For Obama — a biracial kid struggling with his identity — basketball was a refuge.

“At least on the basketball court I could find a community of sorts, with an inner life all its own,” Obama later wrote. “It was there that I would make my closest white friends, on turf where blackness couldn’t be a disadvantage.”

His life was shaped by his circumstances: growing up without a father, and with a mother who was often far away.

“He ended up being the kind of man who would solve problems on his own,” Soetoro-Ng says. “He always has been a lone traveler. He’s a gregarious guy and he loves people, but … he doesn’t expect those closest to him to be all things to him.”

Some have suggested Obama’s cool demeanor may be a bit too chilly, but his half-sister rejects that notion.

“He understands what it means to be a regular guy,” Soetoro-Ng explains. “He is equal portions laid-back and deeply focused. He has a sense of humor. It’s not all fire inside of him. There are wide pools of water as well.”
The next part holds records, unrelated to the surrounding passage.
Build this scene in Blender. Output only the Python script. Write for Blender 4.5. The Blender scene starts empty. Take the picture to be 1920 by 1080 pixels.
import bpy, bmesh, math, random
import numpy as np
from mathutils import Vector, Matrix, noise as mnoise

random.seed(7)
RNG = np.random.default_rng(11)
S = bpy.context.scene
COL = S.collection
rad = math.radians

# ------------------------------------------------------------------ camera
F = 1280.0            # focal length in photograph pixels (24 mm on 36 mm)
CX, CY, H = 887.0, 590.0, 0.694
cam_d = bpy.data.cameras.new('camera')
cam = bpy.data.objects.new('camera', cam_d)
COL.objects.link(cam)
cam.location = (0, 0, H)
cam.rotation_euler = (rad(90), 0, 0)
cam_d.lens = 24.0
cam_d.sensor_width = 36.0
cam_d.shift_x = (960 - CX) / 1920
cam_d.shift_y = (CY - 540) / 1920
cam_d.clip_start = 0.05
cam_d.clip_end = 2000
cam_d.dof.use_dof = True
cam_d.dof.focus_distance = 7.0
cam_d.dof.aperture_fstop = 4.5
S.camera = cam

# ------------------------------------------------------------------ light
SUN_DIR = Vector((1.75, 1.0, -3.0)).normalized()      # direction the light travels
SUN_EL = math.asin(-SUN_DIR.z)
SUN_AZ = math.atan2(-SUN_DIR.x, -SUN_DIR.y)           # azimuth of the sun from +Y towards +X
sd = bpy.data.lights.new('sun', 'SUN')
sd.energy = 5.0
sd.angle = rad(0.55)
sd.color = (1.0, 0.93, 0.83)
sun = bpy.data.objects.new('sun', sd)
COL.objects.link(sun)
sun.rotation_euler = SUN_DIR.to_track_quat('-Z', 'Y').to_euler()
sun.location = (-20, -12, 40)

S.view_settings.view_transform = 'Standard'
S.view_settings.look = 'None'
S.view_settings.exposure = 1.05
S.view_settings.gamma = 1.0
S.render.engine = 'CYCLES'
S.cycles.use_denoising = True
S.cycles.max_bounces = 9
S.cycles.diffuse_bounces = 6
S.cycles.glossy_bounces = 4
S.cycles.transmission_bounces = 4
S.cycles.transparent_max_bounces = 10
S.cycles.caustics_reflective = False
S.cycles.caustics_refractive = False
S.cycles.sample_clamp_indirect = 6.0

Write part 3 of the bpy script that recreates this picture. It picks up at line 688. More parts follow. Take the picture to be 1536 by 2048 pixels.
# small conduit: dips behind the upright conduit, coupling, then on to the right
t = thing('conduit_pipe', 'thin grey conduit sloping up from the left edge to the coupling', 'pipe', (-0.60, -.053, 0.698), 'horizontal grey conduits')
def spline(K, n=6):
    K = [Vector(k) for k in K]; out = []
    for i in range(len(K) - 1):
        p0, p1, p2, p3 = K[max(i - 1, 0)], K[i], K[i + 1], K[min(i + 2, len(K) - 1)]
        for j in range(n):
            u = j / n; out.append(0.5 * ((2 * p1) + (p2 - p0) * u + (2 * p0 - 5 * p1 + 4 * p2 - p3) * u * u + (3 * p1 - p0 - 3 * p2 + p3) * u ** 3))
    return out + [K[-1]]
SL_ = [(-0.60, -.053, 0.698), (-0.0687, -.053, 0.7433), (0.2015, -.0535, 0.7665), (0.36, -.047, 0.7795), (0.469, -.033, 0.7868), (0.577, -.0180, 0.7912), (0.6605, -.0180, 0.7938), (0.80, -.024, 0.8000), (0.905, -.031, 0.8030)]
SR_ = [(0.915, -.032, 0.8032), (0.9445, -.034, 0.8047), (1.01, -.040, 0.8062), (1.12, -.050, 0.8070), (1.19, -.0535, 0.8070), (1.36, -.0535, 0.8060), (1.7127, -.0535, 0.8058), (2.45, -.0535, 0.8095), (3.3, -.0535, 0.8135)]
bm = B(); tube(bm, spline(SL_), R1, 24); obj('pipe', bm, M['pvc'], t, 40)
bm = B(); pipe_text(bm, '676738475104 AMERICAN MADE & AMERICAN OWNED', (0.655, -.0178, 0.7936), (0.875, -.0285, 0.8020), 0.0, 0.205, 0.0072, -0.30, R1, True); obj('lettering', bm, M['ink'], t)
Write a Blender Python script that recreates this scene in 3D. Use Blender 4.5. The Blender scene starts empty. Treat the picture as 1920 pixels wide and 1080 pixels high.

After high school, Obama entered Occidental College in Los Angeles, where he started using his birth name, Barack, and took his first plunge into politics, speaking at an anti-apartheid rally.

Obama was confident and casual on campus — he favored flip-flops, shorts and a trim Afro — and not one to dominate dorm discussions about political issues such as the Soviet Union’s war in Afghanistan.

“He didn’t get in people’s faces,” says Ken Sulzer, a dorm-mate who is now a California lawyer. “He wasn’t trying to get people’s goats or get a rise out of them.”

But Occidental was a small liberal arts college, and Obama wanted broader horizons. So he moved across the country to attend Columbia University in New York.

Obama graduated with a political science degree and held a few jobs in New York. It was there that he received a call from an aunt notifying him that his father had been killed in an auto accident. The news eventually led Obama on a journey to Kenya and a tearful visit to his father’s grave.

After New York, Obama moved to Chicago. He knew no one in the city and was stepping into a low-paying job with a formidable mission: motivating poor people to participate in a political system that had traditionally shut them out.

Chicago proved to be a much smarter move than it looked at first.